### SUPPLIED MATERIAL ###

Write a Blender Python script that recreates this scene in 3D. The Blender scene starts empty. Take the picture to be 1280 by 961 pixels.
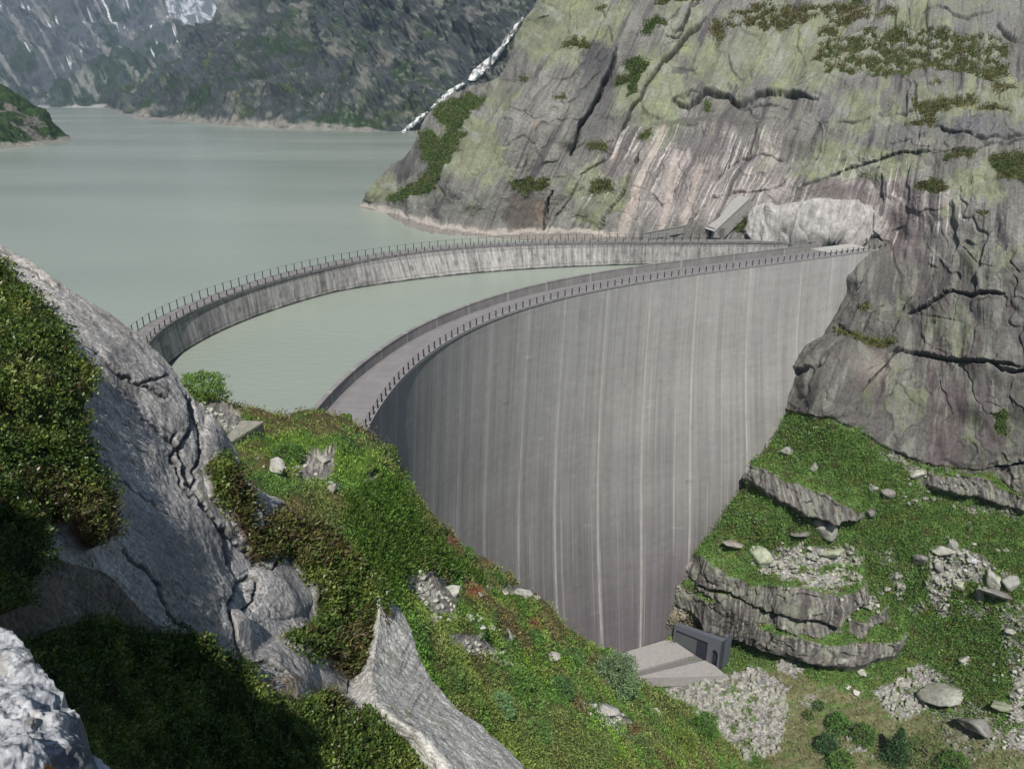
import bpy, math, random
import numpy as np
from mathutils import Vector, Matrix
from mathutils.bvhtree import BVHTree
random.seed(7)
R = np.random.RandomState(11)
scene = bpy.context.scene
col = bpy.data.collections.new("place"); scene.collection.children.link(col)

# ------------------------------------------------------------------ camera model (photo 1280 x 961)
FPX, CX, CY = 900.0, 640.0, 480.5
TH = math.radians(22.0); CT, ST = math.cos(TH), math.sin(TH)
H = 45.0; CREST = 6.2
def ray(px, py):
    x = (np.asarray(px, float) - CX) / FPX; y = (CY - np.asarray(py, float)) / FPX
    return np.stack([x + 0 * y, CT + y * ST + 0 * x, -ST + y * CT + 0 * x], -1)
def P(px, py, t):
    return np.array([0, 0, H]) + ray(px, py) * np.asarray(t, float)[..., None]
def PZ(px, py, z=0.0):
    r = ray(px, py); return np.array([0, 0, H]) + r * ((z - H) / r[..., 2])[..., None]
def tz(px, py, z=0.0):
    r = ray(px, py); return float((z - H) / r[..., 2])
def project(Q):
    Q = np.asarray(Q, float); d = Q - np.array([0, 0, H])
    fw = d[..., 1] * CT - d[..., 2] * ST; up = d[..., 1] * ST + d[..., 2] * CT
    return CX + FPX * d[..., 0] / fw, CY - FPX * up / fw, fw

# ------------------------------------------------------------------ noise
from concurrent.futures import ThreadPoolExecutor
_POOL = ThreadPoolExecutor(4)
def _par(fn, arrs, seed, nout):
    """run an elementwise noise over flat chunks in threads"""
    sh = arrs[0].shape; fl = [np.ascontiguousarray(a, np.float32).ravel() for a in np.broadcast_arrays(*arrs)]; n = fl[0].size; step = 24000
    outs = [np.empty(n, np.float32) for _ in range(nout)]
    def job(k):
        r = fn(*[a[k:k + step] for a in fl], seed)
        if nout == 1: outs[0][k:k + step] = r
        else:
            for o, v in zip(outs, r): o[k:k + step] = v
    list(_POOL.map(job, range(0, n, step)))
    outs = [o.reshape(sh) for o in outs]; return outs[0] if nout == 1 else tuple(outs)
_A, _B, _C3 = np.uint32(374761393), np.uint32(668265263), np.uint32(3266489917)
def _mixh(h):
    h = (h ^ (h >> np.uint32(13))) * np.uint32(1274126177); h = (h ^ (h >> np.uint32(16))) * np.uint32(2246822519); return h ^ (h >> np.uint32(15))
def _u(v): return v.astype(np.int32).astype(np.uint32)
_G3 = np.array([[1,1,0],[-1,1,0],[1,-1,0],[-1,-1,0],[1,0,1],[-1,0,1],[1,0,-1],[-1,0,-1],[0,1,1],[0,-1,1],[0,1,-1],[0,-1,-1],[1,1,1],[-1,-1,1],[1,-1,-1],[-1,1,-1]], np.float32)
_G2 = np.array([[math.cos(a), math.sin(a)] for a in np.linspace(0, 2 * math.pi, 17)[:-1]], np.float32)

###

*PROBLEM DESCRIPTION*
Make an exact copy of all the material, but keep the pictures out of it.

*FINISHED TASK*
Write a Blender Python script that recreates this scene in 3D. The Blender scene starts empty. Take the picture to be 1280 by 961 pixels.
import bpy, math, random
import numpy as np
from mathutils import Vector, Matrix
from mathutils.bvhtree import BVHTree
random.seed(7)
R = np.random.RandomState(11)
scene = bpy.context.scene
col = bpy.data.collections.new("place"); scene.collection.children.link(col)

# ------------------------------------------------------------------ camera model (photo 1280 x 961)
FPX, CX, CY = 900.0, 640.0, 480.5
TH = math.radians(22.0); CT, ST = math.cos(TH), math.sin(TH)
H = 45.0; CREST = 6.2
def ray(px, py):
    x = (np.asarray(px, float) - CX) / FPX; y = (CY - np.asarray(py, float)) / FPX
    return np.stack([x + 0 * y, CT + y * ST + 0 * x, -ST + y * CT + 0 * x], -1)
def P(px, py, t):
    return np.array([0, 0, H]) + ray(px, py) * np.asarray(t, float)[..., None]
def PZ(px, py, z=0.0):
    r = ray(px, py); return np.array([0, 0, H]) + r * ((z - H) / r[..., 2])[..., None]
def tz(px, py, z=0.0):
    r = ray(px, py); return float((z - H) / r[..., 2])
def project(Q):
    Q = np.asarray(Q, float); d = Q - np.array([0, 0, H])
    fw = d[..., 1] * CT - d[..., 2] * ST; up = d[..., 1] * ST + d[..., 2] * CT
    return CX + FPX * d[..., 0] / fw, CY - FPX * up / fw, fw

# ------------------------------------------------------------------ noise
from concurrent.futures import ThreadPoolExecutor
_POOL = ThreadPoolExecutor(4)
def _par(fn, arrs, seed, nout):
    """run an elementwise noise over flat chunks in threads"""
    sh = arrs[0].shape; fl = [np.ascontiguousarray(a, np.float32).ravel() for a in np.broadcast_arrays(*arrs)]; n = fl[0].size; step = 24000
    outs = [np.empty(n, np.float32) for _ in range(nout)]
    def job(k):
        r = fn(*[a[k:k + step] for a in fl], seed)
        if nout == 1: outs[0][k:k + step] = r
        else:
            for o, v in zip(outs, r): o[k:k + step] = v
    list(_POOL.map(job, range(0, n, step)))
    outs = [o.reshape(sh) for o in outs]; return outs[0] if nout == 1 else tuple(outs)
_A, _B, _C3 = np.uint32(374761393), np.uint32(668265263), np.uint32(3266489917)
def _mixh(h):
    h = (h ^ (h >> np.uint32(13))) * np.uint32(1274126177); h = (h ^ (h >> np.uint32(16))) * np.uint32(2246822519); return h ^ (h >> np.uint32(15))
def _u(v): return v.astype(np.int32).astype(np.uint32)
_G3 = np.array([[1,1,0],[-1,1,0],[1,-1,0],[-1,-1,0],[1,0,1],[-1,0,1],[1,0,-1],[-1,0,-1],[0,1,1],[0,-1,1],[0,1,-1],[0,-1,-1],[1,1,1],[-1,-1,1],[1,-1,-1],[-1,1,-1]], np.float32)
_G2 = np.array([[math.cos(a), math.sin(a)] for a in np.linspace(0, 2 * math.pi, 17)[:-1]], np.float32)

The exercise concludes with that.